Rather than simply smile at the fact that their town shares a name with Spock's father's race, residents of Vulcan have gone above and beyond in capitalizing upon the name to create a wholly bizarre tourist experience. Driving across endless fields of Albertan prairie, what at first appears to be a typical prairie town pops into existence. Once the buildings emerge from behind the heat waves and coalesce into a focused image, however, one is able to spot the giant Enterprise statue standing in front of the likewise named Enterprise Family Restaurant, which itself sits in front of a space-bubble style building that serves as both the Vulcan and District Chamber of Commerce as well as the Vulcan Association for Science and Trek.
Inside the Vulcan Association for Science and Trek building, you are greeted by a friendly staff, an astonishing array of Star Trek themed merchandise, and a $10 per use virtual reality game (we opted not to try the game, though if any of my readers do try it, you will have to let me know if we were missing out or not). Perhaps more impressive than the virtual reality game and the merchandise, however, was the room full of Star Trek memorabilia gifted to the town by a Calgarian collector.
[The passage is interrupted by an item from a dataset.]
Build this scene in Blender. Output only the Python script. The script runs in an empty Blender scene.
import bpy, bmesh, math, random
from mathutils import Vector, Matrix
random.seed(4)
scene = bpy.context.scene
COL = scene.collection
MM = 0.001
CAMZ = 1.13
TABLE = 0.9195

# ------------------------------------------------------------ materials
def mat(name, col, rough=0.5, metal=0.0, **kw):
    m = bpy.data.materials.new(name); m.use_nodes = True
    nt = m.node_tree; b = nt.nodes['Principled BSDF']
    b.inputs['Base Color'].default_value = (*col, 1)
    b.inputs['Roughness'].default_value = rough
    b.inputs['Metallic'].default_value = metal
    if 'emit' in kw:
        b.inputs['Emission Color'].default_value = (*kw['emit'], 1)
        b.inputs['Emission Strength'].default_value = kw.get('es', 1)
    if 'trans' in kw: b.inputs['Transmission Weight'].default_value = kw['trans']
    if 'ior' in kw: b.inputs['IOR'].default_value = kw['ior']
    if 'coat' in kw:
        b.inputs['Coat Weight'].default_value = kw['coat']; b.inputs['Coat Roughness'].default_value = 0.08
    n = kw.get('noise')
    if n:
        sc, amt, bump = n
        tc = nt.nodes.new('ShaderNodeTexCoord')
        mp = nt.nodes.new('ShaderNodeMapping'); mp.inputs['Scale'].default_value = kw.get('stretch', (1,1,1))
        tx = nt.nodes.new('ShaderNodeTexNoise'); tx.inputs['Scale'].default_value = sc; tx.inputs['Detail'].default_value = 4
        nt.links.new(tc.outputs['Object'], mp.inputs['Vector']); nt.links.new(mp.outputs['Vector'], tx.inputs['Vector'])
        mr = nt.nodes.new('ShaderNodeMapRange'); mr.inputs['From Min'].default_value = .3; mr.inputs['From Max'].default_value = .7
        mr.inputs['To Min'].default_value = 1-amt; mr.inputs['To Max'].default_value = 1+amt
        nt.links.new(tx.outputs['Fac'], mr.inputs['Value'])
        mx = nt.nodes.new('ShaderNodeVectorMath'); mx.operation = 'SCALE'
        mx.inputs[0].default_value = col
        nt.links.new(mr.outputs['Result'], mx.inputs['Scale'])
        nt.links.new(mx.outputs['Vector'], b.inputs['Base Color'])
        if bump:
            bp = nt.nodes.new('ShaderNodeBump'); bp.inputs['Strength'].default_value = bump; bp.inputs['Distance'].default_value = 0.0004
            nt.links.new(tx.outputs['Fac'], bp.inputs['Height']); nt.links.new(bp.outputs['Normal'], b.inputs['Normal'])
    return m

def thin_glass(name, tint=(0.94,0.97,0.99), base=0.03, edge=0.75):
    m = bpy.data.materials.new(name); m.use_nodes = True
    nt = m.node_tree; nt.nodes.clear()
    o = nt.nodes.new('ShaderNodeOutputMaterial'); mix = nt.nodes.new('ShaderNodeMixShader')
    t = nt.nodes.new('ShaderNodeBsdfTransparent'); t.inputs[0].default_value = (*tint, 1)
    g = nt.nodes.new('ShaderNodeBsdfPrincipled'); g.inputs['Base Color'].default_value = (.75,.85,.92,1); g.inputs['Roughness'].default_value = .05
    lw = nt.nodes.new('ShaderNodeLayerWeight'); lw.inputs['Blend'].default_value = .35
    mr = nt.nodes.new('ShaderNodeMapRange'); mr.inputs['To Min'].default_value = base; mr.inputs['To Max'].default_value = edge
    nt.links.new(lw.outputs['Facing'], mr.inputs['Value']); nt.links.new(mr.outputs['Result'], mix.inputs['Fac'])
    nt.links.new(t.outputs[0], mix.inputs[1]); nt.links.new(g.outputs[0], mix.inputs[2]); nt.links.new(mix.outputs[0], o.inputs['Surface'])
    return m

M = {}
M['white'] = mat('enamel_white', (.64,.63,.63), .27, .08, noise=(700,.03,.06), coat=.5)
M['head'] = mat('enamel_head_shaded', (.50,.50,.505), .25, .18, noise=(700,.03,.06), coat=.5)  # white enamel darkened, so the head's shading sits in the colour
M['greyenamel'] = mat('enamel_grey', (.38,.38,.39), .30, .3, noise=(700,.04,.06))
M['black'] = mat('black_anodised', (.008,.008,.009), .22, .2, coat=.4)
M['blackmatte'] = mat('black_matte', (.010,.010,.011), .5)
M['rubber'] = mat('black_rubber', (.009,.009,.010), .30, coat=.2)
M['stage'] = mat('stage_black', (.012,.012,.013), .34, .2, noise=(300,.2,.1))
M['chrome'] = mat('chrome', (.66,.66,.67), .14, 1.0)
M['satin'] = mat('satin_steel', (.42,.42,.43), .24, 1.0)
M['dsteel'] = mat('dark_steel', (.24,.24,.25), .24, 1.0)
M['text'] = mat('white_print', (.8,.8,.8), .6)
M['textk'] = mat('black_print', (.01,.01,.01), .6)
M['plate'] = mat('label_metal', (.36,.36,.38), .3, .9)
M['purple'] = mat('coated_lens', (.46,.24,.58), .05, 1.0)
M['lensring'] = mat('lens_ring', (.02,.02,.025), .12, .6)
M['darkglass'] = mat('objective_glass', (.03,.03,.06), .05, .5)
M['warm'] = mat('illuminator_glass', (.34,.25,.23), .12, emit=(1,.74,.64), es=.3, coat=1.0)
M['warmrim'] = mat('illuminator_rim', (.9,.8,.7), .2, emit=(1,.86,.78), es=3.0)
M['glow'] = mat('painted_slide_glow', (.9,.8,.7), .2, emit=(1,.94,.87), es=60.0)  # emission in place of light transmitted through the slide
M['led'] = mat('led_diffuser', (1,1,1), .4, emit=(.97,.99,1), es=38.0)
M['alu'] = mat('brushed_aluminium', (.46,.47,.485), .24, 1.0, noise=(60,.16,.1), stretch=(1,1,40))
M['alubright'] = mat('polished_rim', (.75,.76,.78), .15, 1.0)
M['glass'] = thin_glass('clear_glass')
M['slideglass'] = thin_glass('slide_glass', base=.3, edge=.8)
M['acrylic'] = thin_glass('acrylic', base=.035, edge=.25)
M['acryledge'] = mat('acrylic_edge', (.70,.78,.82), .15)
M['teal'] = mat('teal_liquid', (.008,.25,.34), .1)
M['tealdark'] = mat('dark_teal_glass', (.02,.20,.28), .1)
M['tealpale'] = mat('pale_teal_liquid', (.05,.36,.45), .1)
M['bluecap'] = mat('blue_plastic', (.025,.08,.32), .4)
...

With a wall of Star Trek action figures (all in their original packaging!), a large number of full-sized cardboard cutouts, a fairly extensive uniform wardrobe (which were free to try on and take pictures - you better believe we did that!), and so many other items it is hard to remember them all, it was overwhelming, impressive, and a little bit creepy all at the same time. If you are a huge Star Trek fan, a trip to Vulcan might be a fascinating vacation destination. While I don't think I am a big enough Star Trek fan to have made the trip if it had not been merely a small detour on our way back to Creston, I still find it charming that such a place exists.


Robert said...

So, just an FYI, I am packing up all my things right now to move to Vulcan!! I know I originally mentioned that perhaps I would not want to live in a town like that...but, a statue of the Enterprise? COOL!!!!!!!!!!

Also, that Dinosaur places sounds awesome.

BeamStalk said...

So where are the pics from Drumheller museum? That would interest me more and I would love to go there myself.